Cuando termine en la pelota quisiera seguir vinculado a ella para ayudar a los demás. Ser pelotero es lo único que sé. Cuando llegué de Cuba, mi papá y mi mamá trabajaron muchísimo, limpiaron muchas oficinas y muchas casas y me decían «Esto es para tu educación y lo que tú quieras hacer en tu vida». Y aquí estoy, haciendo lo mío. Porque muchas personas no entienden lo difícil que se le hace a un latino abrirse paso; yo mismo sufrí muchos golpes a pesar de dominar el inglés y haber recibido educación en Estados Unidos. Porque en la pelota hay muchas cosas que para entenderlas hay que estar adentro. Si no, no tienes idea de lo difícil que es estar 12 horas en una guagua durante 6 meses, prepararte y tener que darle dos líneas a un tipo que está tirando truenos para home. Sí, los pitchers de allá tiran chícharos. Y todos trabajan duro con el control y el repertorio, porque tienen hijos y quieren una casa grande como la quiero yo también. Ah, y a pesar de todo eso, cuidadito con batear .200, que ahí mismo terminaste.

Yo quisiera jugar para Cuba en el Clásico Mundial. No me importa que me lo paguen, ni dónde se queda el trofeo; lo que me importa es poder jugar para mi país porque sé que el pueblo lo va a disfrutar tanto como yo. A lo mejor ni siquiera pudiera jugar de regular; soy realista y sé que hay un [José Dariel] Abreu, un Kendrys [Morales]…, gente con mejores estadísticas que uno. Pero me contentaría con formar parte de ese grupo.

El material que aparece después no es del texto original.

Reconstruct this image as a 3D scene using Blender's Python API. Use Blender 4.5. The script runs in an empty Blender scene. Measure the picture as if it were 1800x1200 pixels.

Los cubanos que estamos allá armamos un club especial. Nada más que uno aterriza, los demás enseguida lo estamos llamando: «¿Qué volá?» Es un vínculo muy fuerte, nos la pasamos ayudándonos, aconsejándonos. Y estamos al 120 por ciento dispuestos a jugar por la camiseta cubana. Si a mí me dijeran de jugar acá estoy listo para lo que sea, como si hay que pagar por todo el equipo, el asunto es jugar. ¿Quién no se quisiera poner el uniforme de su país?

Cuba siempre va a dar grandes peloteros. Lo que pasa es que tiene que mejorar. Yo veo a muchos jugadores cubanos allá que les ves condiciones, pero les falta completar el trabajo que te convierte en un profesional verdadero. A mí me gustaría muchísimo poder cooperar con los peloteros de aquí porque son mis compatriotas. Mi esposa es americana pero yo soy cubano, de Centro Habana. No fui a la ESPA ni jugué Series Nacionales, no me vestí de Metros ni de Industriales, pero soy y seré siempre cubano.